* **Stored items from a collection**:
============

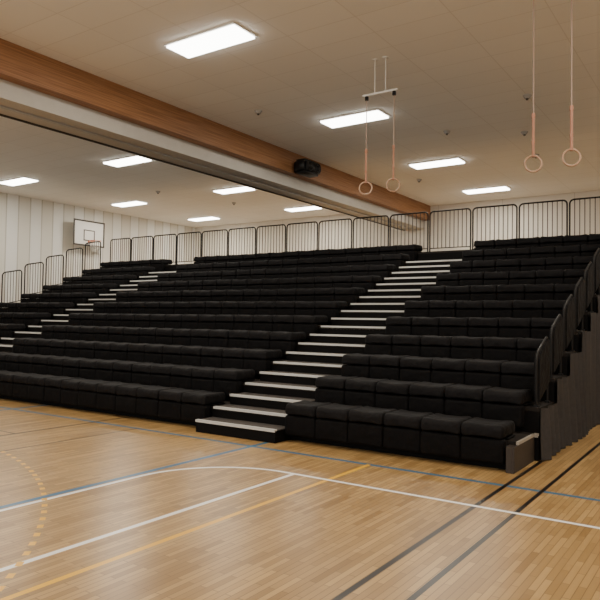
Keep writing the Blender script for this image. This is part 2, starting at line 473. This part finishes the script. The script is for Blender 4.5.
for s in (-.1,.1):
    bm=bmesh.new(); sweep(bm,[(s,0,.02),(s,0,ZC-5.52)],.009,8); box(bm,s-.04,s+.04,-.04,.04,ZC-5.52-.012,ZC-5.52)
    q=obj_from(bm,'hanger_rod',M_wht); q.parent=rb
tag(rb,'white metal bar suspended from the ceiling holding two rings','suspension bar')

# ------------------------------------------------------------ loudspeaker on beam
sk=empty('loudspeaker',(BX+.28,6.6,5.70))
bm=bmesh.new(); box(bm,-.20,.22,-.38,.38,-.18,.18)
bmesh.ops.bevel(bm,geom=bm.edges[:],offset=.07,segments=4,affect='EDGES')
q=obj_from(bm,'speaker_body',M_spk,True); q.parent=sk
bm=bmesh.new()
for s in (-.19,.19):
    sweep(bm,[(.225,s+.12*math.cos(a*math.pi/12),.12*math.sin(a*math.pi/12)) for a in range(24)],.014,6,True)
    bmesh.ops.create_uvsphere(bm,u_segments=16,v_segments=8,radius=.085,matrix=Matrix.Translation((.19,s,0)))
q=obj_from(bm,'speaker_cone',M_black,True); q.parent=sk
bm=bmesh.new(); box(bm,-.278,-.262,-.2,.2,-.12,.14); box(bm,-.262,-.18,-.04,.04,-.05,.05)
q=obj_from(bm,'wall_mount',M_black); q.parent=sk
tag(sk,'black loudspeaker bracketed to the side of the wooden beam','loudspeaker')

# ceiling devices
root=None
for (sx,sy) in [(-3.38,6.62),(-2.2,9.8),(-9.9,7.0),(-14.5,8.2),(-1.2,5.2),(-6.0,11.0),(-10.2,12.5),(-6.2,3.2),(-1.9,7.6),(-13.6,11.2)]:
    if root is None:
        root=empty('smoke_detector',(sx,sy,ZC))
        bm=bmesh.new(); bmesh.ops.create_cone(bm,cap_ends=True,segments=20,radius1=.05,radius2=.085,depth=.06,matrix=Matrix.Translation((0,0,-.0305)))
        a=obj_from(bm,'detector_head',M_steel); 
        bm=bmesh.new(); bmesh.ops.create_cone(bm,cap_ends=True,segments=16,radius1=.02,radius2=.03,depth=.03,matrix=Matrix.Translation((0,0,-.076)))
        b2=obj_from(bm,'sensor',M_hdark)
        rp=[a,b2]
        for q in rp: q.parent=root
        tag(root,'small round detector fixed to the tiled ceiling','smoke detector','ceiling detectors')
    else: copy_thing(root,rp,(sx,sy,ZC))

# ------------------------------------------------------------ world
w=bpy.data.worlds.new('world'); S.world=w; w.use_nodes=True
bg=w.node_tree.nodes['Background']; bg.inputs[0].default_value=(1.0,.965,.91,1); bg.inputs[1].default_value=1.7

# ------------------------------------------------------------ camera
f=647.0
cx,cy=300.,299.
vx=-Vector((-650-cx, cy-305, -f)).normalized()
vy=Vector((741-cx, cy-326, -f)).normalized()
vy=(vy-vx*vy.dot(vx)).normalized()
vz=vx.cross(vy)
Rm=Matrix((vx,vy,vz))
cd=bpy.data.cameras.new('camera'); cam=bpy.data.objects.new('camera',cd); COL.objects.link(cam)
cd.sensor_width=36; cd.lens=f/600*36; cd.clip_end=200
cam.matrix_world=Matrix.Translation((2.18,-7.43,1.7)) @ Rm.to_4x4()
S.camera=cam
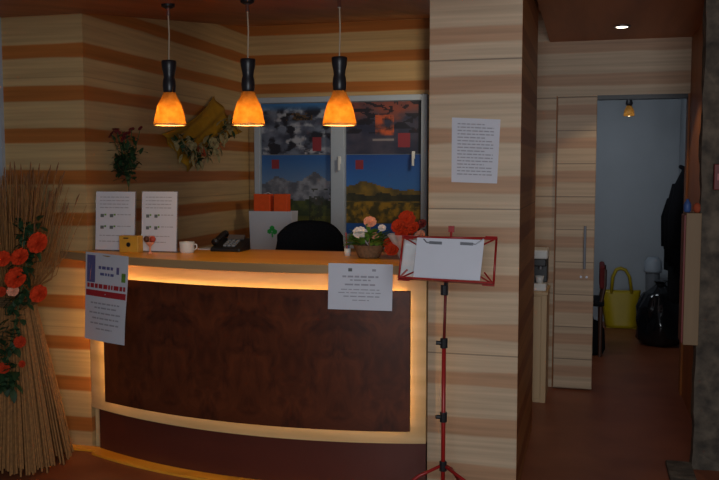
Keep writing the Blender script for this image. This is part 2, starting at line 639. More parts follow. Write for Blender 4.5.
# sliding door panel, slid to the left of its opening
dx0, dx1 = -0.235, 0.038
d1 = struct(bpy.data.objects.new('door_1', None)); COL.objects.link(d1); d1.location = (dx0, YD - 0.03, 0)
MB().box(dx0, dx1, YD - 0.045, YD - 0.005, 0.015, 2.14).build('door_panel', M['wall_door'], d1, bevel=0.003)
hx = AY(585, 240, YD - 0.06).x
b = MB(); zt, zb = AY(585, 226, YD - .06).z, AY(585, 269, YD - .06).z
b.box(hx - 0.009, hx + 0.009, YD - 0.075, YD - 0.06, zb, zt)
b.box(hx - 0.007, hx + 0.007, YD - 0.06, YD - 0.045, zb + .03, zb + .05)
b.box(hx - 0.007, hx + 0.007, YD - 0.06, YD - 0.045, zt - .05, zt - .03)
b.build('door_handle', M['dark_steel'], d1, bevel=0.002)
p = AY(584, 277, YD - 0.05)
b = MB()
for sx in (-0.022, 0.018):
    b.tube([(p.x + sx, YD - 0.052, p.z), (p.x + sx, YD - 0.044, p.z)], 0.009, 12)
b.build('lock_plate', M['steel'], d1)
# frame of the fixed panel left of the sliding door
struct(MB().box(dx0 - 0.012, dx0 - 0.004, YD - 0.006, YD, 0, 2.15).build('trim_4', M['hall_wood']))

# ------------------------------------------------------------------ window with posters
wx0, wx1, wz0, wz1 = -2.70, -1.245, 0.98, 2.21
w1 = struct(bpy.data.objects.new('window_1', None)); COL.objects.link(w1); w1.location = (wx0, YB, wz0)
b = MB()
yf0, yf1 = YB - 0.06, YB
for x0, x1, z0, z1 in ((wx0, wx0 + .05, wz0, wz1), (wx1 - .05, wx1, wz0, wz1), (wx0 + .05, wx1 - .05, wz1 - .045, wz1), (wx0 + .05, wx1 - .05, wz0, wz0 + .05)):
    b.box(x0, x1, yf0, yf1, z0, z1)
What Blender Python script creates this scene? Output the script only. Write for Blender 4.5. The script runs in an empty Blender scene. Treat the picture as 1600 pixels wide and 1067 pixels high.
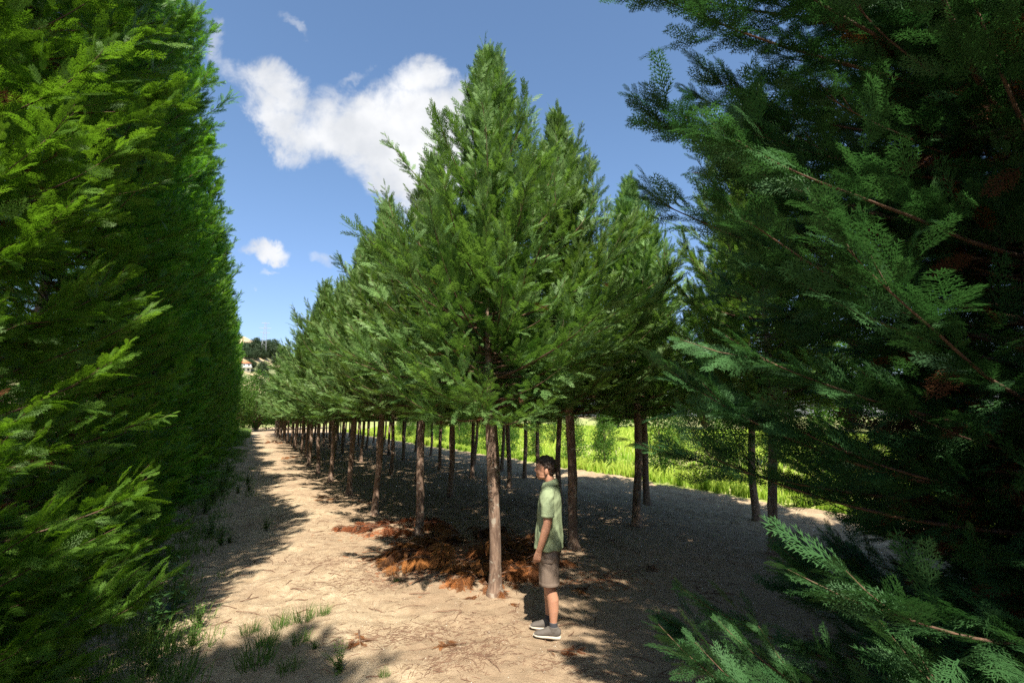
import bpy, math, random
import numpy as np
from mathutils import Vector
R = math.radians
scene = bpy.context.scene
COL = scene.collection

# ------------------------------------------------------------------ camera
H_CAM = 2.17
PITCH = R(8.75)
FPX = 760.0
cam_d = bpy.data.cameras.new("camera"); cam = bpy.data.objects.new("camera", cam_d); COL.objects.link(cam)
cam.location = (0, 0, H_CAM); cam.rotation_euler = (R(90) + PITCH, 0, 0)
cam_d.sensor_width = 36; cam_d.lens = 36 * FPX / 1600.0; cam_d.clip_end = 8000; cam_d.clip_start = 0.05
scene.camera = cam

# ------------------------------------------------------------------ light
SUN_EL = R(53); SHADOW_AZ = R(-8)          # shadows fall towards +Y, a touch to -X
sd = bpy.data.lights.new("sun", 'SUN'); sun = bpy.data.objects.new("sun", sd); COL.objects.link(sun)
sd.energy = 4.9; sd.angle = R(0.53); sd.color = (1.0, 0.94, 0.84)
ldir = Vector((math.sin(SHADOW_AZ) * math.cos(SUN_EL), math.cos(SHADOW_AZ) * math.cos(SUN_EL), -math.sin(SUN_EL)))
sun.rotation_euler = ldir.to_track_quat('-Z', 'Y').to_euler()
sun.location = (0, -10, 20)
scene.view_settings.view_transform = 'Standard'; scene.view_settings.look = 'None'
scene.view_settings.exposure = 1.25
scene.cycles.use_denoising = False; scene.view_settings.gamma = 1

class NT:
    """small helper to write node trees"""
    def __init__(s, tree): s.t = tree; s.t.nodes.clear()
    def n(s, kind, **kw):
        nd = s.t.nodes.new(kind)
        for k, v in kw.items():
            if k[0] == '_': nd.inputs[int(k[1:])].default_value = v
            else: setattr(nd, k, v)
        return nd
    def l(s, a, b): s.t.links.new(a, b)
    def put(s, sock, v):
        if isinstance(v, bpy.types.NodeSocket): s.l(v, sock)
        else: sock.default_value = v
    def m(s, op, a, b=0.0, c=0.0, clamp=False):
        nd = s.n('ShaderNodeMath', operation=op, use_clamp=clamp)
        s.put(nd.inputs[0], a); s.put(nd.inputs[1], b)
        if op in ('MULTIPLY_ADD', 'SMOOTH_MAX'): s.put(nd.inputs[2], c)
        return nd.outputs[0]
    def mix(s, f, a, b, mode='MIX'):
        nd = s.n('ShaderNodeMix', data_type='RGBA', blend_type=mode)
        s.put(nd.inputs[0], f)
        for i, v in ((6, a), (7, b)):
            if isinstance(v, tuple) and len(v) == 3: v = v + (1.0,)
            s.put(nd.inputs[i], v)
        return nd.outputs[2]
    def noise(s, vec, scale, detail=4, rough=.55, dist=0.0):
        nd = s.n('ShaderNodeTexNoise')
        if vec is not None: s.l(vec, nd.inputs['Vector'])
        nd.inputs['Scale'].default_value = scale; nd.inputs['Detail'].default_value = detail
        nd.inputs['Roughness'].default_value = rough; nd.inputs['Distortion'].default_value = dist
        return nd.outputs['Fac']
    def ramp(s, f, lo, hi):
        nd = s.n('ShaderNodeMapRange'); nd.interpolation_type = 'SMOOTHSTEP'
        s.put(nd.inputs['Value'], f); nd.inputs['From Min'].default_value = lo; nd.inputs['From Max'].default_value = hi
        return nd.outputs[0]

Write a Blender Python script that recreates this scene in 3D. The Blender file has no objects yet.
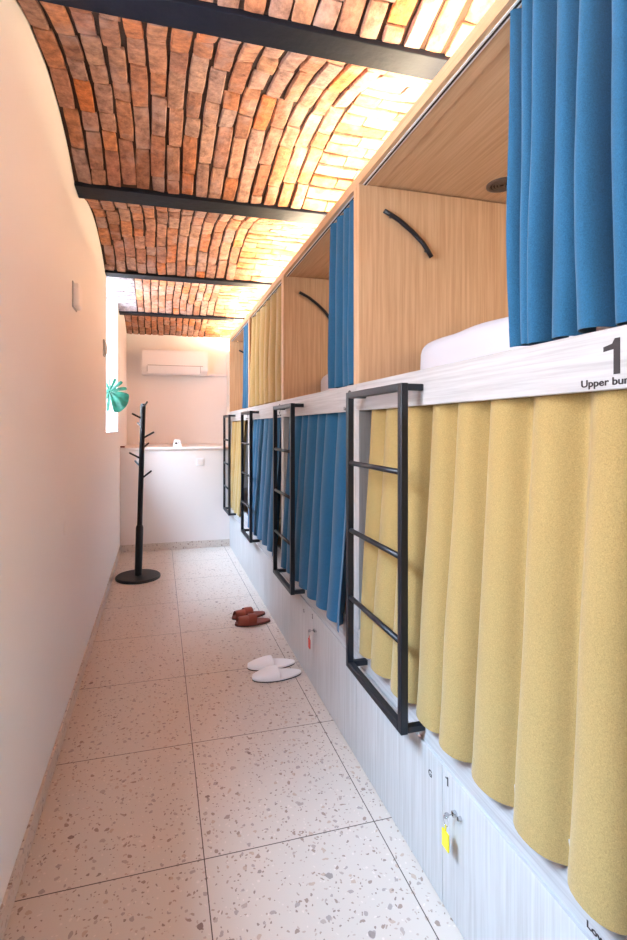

============

* **Task instructions**:
Quote the data above exactly from the line with "What Blender Python" to the line with "scene.cycles.use_denoising = False;", both ends counted, and nothing else. Pictures don't go in.

* **Worked answer**:
What Blender Python script creates this scene? Output the script only. Write for Blender 4.5. The script runs in an empty Blender scene. Treat the picture as 1600 pixels wide and 1067 pixels high.
import bpy, math, random
import numpy as np
from mathutils import Vector
R = math.radians
scene = bpy.context.scene
COL = scene.collection

# ------------------------------------------------------------------ camera
H_CAM = 2.17
PITCH = R(8.75)
FPX = 760.0
cam_d = bpy.data.cameras.new("camera"); cam = bpy.data.objects.new("camera", cam_d); COL.objects.link(cam)
cam.location = (0, 0, H_CAM); cam.rotation_euler = (R(90) + PITCH, 0, 0)
cam_d.sensor_width = 36; cam_d.lens = 36 * FPX / 1600.0; cam_d.clip_end = 8000; cam_d.clip_start = 0.05
scene.camera = cam

# ------------------------------------------------------------------ light
SUN_EL = R(53); SHADOW_AZ = R(-8)          # shadows fall towards +Y, a touch to -X
sd = bpy.data.lights.new("sun", 'SUN'); sun = bpy.data.objects.new("sun", sd); COL.objects.link(sun)
sd.energy = 4.9; sd.angle = R(0.53); sd.color = (1.0, 0.94, 0.84)
ldir = Vector((math.sin(SHADOW_AZ) * math.cos(SUN_EL), math.cos(SHADOW_AZ) * math.cos(SUN_EL), -math.sin(SUN_EL)))
sun.rotation_euler = ldir.to_track_quat('-Z', 'Y').to_euler()
sun.location = (0, -10, 20)
scene.view_settings.view_transform = 'Standard'; scene.view_settings.look = 'None'
scene.view_settings.exposure = 1.25
scene.cycles.use_denoising = False; scene.view_settings.gamma = 1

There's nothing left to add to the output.